租税制度は、税法により規定され法律解釈に基づいて運用される法学的な側面と、効率や公平といった経済目的を実現する経済政策としての経済学的な側面をもつ。従来これらの研究は別々に行われてきたが、本研究ではこれらを組み合わせて包括的に考察する。
まず、相続課税には遺産税方式と遺産取得税方式に大別されるが、これらの課税方式について、法律の概念としての譲渡性を基準に法学的な再分類を行う。つぎに、こうして8つに分類された課税方式を、経済学の概念である遺産動機を使って経済学上整合的な分類を抽出し、それらの経済効果を分析する。
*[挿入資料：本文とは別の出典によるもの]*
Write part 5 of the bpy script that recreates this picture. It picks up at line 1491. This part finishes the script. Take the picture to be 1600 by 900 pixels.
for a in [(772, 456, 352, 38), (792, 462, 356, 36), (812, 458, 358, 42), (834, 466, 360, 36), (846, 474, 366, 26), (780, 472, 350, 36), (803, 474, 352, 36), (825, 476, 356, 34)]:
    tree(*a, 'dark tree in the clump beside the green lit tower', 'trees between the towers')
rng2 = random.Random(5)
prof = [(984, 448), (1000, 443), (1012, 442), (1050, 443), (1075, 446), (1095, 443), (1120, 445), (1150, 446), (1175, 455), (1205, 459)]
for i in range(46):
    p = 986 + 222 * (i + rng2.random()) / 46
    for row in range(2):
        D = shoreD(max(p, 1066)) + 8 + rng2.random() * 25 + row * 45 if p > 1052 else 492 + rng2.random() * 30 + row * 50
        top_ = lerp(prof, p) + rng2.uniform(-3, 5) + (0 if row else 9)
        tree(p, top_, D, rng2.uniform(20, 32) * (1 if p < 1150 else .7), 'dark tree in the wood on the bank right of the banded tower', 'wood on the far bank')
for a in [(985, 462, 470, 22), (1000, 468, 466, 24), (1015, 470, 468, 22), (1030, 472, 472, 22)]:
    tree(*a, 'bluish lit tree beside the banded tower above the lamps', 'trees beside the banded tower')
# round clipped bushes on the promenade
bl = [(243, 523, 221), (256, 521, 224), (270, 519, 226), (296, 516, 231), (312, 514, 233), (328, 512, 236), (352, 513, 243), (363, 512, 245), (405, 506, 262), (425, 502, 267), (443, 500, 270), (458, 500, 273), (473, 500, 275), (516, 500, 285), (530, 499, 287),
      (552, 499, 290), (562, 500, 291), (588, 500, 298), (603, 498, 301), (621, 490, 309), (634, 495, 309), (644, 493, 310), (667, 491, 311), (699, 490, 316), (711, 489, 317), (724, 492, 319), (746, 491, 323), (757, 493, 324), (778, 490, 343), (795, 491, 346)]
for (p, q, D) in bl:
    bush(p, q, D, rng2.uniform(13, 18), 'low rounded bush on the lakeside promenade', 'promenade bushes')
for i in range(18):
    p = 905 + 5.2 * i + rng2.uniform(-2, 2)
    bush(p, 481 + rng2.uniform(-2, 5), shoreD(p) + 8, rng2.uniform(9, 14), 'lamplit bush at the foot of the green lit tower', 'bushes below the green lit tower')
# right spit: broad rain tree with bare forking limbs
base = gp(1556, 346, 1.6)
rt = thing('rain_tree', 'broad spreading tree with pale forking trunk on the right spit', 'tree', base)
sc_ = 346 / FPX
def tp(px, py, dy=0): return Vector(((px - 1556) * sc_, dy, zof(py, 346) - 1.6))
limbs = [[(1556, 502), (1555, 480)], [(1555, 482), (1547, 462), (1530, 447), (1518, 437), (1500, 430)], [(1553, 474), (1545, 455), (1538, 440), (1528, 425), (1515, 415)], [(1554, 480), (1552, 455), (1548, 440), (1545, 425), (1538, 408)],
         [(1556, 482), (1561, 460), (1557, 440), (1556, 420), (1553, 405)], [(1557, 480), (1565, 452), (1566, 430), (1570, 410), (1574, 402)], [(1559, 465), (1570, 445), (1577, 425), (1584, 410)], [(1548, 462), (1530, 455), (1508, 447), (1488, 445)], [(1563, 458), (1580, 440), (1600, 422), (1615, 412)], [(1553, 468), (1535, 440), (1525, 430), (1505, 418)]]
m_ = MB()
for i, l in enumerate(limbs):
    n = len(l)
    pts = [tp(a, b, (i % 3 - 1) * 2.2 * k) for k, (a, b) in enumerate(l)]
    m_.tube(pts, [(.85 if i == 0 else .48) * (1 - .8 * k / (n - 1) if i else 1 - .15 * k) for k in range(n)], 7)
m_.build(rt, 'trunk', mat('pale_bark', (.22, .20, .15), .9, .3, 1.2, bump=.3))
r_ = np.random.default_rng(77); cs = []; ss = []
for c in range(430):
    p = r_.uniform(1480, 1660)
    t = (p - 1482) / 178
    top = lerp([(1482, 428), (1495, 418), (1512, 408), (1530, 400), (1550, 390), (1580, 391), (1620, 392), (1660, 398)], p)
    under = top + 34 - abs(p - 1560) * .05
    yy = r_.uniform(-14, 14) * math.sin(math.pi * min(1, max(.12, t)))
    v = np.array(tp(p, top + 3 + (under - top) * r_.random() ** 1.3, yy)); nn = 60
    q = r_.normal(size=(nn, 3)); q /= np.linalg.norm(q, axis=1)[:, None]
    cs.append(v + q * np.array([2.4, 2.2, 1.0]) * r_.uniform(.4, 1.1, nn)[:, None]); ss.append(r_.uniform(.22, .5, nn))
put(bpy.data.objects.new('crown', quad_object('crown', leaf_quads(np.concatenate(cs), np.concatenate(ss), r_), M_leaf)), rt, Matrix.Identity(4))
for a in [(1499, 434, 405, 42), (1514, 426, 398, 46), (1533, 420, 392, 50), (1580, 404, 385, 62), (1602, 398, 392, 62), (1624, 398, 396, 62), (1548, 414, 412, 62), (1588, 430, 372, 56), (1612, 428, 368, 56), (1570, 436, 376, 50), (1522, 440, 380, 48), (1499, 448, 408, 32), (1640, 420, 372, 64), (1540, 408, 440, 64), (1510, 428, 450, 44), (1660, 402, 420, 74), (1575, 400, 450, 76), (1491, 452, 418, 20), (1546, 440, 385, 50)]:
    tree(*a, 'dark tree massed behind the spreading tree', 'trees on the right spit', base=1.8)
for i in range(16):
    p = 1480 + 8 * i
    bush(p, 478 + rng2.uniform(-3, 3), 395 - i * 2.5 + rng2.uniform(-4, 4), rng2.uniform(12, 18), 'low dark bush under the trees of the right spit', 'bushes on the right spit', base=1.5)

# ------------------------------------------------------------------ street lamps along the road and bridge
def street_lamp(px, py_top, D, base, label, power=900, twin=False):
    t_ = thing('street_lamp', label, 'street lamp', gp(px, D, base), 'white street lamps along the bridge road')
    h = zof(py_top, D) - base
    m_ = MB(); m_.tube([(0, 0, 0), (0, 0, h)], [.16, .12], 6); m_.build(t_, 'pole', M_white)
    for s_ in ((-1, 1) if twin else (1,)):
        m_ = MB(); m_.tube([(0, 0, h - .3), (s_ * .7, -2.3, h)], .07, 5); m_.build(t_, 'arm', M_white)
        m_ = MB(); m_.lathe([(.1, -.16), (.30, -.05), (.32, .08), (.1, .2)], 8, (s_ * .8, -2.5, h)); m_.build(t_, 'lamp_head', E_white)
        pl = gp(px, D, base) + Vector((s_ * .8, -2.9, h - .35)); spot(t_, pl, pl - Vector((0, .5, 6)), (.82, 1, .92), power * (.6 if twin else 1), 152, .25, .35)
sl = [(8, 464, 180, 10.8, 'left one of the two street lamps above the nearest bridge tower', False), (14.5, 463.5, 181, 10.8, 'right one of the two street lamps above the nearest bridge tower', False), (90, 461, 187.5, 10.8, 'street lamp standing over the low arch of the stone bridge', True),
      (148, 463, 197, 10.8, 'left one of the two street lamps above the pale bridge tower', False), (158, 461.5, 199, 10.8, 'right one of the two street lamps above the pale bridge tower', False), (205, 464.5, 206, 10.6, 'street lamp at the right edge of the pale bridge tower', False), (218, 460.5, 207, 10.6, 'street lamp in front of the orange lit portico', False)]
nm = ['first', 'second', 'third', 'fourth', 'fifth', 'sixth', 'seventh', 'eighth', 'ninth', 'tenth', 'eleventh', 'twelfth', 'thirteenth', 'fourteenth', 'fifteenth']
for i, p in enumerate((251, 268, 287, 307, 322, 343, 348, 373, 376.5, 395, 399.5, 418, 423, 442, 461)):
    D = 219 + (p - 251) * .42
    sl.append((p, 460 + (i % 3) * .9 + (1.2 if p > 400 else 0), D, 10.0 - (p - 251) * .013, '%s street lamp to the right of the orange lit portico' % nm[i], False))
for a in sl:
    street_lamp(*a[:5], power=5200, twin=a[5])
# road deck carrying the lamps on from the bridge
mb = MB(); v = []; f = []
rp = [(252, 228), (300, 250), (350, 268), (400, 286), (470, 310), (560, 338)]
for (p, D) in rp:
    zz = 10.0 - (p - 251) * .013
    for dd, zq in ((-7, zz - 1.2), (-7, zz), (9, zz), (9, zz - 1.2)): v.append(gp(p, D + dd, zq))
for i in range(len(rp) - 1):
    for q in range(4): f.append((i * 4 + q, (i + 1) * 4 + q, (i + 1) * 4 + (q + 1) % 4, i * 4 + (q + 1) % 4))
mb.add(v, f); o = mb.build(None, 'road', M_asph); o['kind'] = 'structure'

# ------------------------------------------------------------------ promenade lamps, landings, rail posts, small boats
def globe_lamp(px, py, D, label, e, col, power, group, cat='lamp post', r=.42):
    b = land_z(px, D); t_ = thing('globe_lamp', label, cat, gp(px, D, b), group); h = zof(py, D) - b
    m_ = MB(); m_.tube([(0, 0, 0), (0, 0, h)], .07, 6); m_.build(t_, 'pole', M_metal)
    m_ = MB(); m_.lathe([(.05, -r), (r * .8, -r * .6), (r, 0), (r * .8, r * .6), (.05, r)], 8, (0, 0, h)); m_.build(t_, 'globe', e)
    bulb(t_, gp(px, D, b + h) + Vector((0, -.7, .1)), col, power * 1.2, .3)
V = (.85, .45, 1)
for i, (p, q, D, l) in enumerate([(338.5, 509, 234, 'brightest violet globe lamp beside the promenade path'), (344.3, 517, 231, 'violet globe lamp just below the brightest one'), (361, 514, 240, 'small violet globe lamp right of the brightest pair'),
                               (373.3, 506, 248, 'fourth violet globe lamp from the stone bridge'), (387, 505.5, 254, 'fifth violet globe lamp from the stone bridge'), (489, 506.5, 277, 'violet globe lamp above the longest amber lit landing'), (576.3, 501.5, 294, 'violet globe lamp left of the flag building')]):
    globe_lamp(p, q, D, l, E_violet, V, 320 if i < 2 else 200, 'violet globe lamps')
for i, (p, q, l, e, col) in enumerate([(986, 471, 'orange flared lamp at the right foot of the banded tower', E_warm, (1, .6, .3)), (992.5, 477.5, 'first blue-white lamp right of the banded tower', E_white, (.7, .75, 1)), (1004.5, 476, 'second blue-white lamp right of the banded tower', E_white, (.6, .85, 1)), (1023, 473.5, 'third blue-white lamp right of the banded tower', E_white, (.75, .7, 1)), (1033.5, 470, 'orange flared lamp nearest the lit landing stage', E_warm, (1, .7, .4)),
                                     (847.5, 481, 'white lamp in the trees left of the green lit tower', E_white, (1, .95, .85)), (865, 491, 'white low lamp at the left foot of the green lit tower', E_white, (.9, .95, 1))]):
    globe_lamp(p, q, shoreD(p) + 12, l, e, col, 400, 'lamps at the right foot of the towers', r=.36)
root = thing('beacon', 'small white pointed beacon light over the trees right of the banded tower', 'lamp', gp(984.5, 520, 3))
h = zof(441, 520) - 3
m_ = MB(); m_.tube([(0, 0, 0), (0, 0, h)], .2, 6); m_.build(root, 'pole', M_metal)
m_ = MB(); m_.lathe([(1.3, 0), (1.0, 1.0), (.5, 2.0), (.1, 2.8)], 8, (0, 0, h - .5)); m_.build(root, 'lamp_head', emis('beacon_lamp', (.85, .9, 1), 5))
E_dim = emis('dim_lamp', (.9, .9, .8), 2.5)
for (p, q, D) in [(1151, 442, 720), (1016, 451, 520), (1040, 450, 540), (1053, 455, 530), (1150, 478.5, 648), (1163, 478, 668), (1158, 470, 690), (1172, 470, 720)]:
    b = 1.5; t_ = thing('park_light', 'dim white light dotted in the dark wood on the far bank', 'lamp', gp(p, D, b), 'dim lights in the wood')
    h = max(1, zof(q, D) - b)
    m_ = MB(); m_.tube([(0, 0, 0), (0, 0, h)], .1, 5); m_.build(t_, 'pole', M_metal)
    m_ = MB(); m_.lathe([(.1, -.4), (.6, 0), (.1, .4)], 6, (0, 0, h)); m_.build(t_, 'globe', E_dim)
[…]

その結果、4つの遺産動機のうち、ライフサイクル動機とJoy of Giving動機に基づく課税方式は税法理論と経済分析がともに整合的となるが、残る2つの戦略的動機と利他的動機に基づく課税方式は資源配分上非効率となり、望ましい経済効果をもたらさないことを示す。
最後に、わが国の現行相続税法による課税方式は利他的動機に基づく遺産税方式と考えられ、さらに、この利他的動機による課税方式がもつ経済的非効率性を改善するために、標準的な遺産税方式を修正したものとなっていることを示す。